I didn’t just damage my hair.
I damaged a piece of myself.
And the wild thing is… I didn’t do it out of hate. I did it because I was chasing something I thought would finally make me feel beautiful.

When Pretty Hurts

When Pretty Hurts

I didn’t just damage my hair.

I damaged a piece of myself.

And the wild thing is… I didn’t do it out of hate. I did it because I was chasing something I thought would finally make me feel beautiful.

I sat in that chair believing straight hair would make me look “polished,” “professional,” “put together.” I thought maybe—just maybe—it would make me feel worthy. Seen. Valid.

I thought I was choosing confidence…
But instead, I chose pain.

Because the moment that chemical touched my scalp, I felt something deeper than burning. I felt a warning in my spirit.

And when the sores came…
When the matting started…
When clumps of hair showed up in my hands…
When I looked in the mirror and didn’t recognize myself…

Something in me broke.

Not just my hair.

My heart.
My identity.
My trust in myself.

People think bad hair experiences are “just hair.”
But when “pretty” hurts you… it’s not just physical.
It’s emotional.
It’s spiritual.
It’s ancestral.

And I remember thinking:

“Why did I do this to myself?
Why wasn’t I enough the way I already was?”

For a moment… I wanted to disappear.
Not because my hair was damaged—
but because I felt like I had betrayed the version of me that was already beautiful.

The lie of “pretty”

People think relaxers, flat irons, wigs, weaves are just “style.”
But for so many of us—it’s not style.

It’s survival.

From the time we were little girls, the world taught us something dangerous:

“Your natural hair is unprofessional.
Your curls are messy.
Your coils are too much.
Your kink is a problem to be fixed.”

They didn’t always say it out loud. They said it in the way teachers touched our braids like exhibits. In the way TV only showed straight and silky as “beautiful.” In the way our moms said, “You need to look presentable,” right before a hot comb kissed our scalp.

We absorbed it:

Straight hair = success.
Straight hair = acceptance.
Straight hair = safety.
Straight hair = love.

So when I straightened my hair… I wasn’t just changing my look.
I was trying to be what the world told me I had to be to belong.

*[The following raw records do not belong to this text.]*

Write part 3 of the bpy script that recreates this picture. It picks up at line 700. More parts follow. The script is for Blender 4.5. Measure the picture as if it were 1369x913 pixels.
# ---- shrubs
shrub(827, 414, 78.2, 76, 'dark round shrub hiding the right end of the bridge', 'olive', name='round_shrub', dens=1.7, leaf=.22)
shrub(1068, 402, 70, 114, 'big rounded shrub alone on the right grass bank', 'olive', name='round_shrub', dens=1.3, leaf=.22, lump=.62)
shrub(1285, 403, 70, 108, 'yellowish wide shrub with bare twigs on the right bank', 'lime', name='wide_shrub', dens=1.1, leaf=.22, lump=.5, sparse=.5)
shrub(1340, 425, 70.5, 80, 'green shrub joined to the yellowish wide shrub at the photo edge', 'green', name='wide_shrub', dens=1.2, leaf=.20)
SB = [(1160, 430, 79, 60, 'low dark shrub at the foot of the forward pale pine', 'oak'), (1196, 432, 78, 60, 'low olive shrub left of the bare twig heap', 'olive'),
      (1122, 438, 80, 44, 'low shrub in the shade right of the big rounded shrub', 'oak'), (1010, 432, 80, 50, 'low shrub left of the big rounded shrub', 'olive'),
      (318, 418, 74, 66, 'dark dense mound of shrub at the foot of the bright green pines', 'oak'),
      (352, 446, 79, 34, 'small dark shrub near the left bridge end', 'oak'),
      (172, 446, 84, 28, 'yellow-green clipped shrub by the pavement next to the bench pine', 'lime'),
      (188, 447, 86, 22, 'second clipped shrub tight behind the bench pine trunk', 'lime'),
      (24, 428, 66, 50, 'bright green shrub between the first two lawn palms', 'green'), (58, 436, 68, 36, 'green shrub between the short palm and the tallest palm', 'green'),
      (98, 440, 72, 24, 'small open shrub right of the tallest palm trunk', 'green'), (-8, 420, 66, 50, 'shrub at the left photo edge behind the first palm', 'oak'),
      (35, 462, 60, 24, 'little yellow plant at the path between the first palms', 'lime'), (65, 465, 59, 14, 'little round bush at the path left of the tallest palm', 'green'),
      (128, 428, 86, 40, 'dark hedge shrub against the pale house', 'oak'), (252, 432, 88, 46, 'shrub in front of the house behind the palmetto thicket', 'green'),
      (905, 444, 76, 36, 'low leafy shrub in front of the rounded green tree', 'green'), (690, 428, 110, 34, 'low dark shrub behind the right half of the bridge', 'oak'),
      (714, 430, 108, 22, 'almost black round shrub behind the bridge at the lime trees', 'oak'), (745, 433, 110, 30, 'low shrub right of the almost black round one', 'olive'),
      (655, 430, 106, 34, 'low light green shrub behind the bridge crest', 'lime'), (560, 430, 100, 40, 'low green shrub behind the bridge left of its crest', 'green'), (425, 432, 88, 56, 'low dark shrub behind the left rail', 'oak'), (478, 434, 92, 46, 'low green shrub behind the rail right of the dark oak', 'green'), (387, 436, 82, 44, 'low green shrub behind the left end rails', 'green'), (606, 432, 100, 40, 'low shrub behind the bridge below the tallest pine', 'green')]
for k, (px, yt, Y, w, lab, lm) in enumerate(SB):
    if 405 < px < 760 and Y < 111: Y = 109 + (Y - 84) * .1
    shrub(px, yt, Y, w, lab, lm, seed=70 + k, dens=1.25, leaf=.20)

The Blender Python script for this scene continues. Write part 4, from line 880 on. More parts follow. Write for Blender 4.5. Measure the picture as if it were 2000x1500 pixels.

That’s the lie of “pretty”: it says change yourself to be lovable.

And the most painful part?
We believed it.

Not because we were shallow—
but because we were conditioned.

We weren’t “trying to be something else.”
We were trying to survive in a world built on something else.

When I finally said yes to that relaxer, I didn’t realize I was saying no to a part of my soul.

That’s why it hurt so deep.
Not just the burn on my scalp—
The burn on my identity.

The pain beneath the pain

People think a bad hair experience is just “damage.”
Just “breakage.”
“It’ll grow back.”

But what happens when the pain is deeper than the strands?

What happens when you don’t just lose HAIR…
You lose a PIECE OF YOURSELF?

Nobody talks about that part—the silent grief, the shame, the anger at yourself.
The question that keeps punching your chest:

“Why didn’t I love myself enough to protect me?”

I wasn’t just mad at the stylist.
I was mad at me.

Because deep down, I knew my curls were fragile.
I knew my scalp was sensitive.
I knew chemicals were risky.
I knew my natural hair was sacred.

And I still said yes.

That “yes” haunted me.

It felt like I betrayed my younger self—the little girl with curls reaching for the sun… the girl who was born free.

When I saw the sores on my scalp…
Felt the texture changing…
Watched the shedding…
Realized my crown was breaking…

I broke too.

I cried.
I isolated.
I tucked myself away.

And I kept asking:

“How did I forget who I was?”
“Why did I think I had to change my hair to be beautiful?”
“Why wasn’t my natural self enough for me?”

That wasn’t vanity.
That was identity.

I wasn’t just losing hair.
I was mourning my relationship with myself.

I’m not going to pretend I’ve fully healed yet.

I still feel ashamed.
I still look in the mirror and think,
“What did I do to myself?”

I still cry over it.

In fact… I just cried.
And I probably will keep crying…
until I see her authentic form come back.

Until I see Ang again.
Until I see a real curl.
Until I see her coils rising like they used to.

Because to me, those coils aren’t just hair…
They are proof that I am still in there.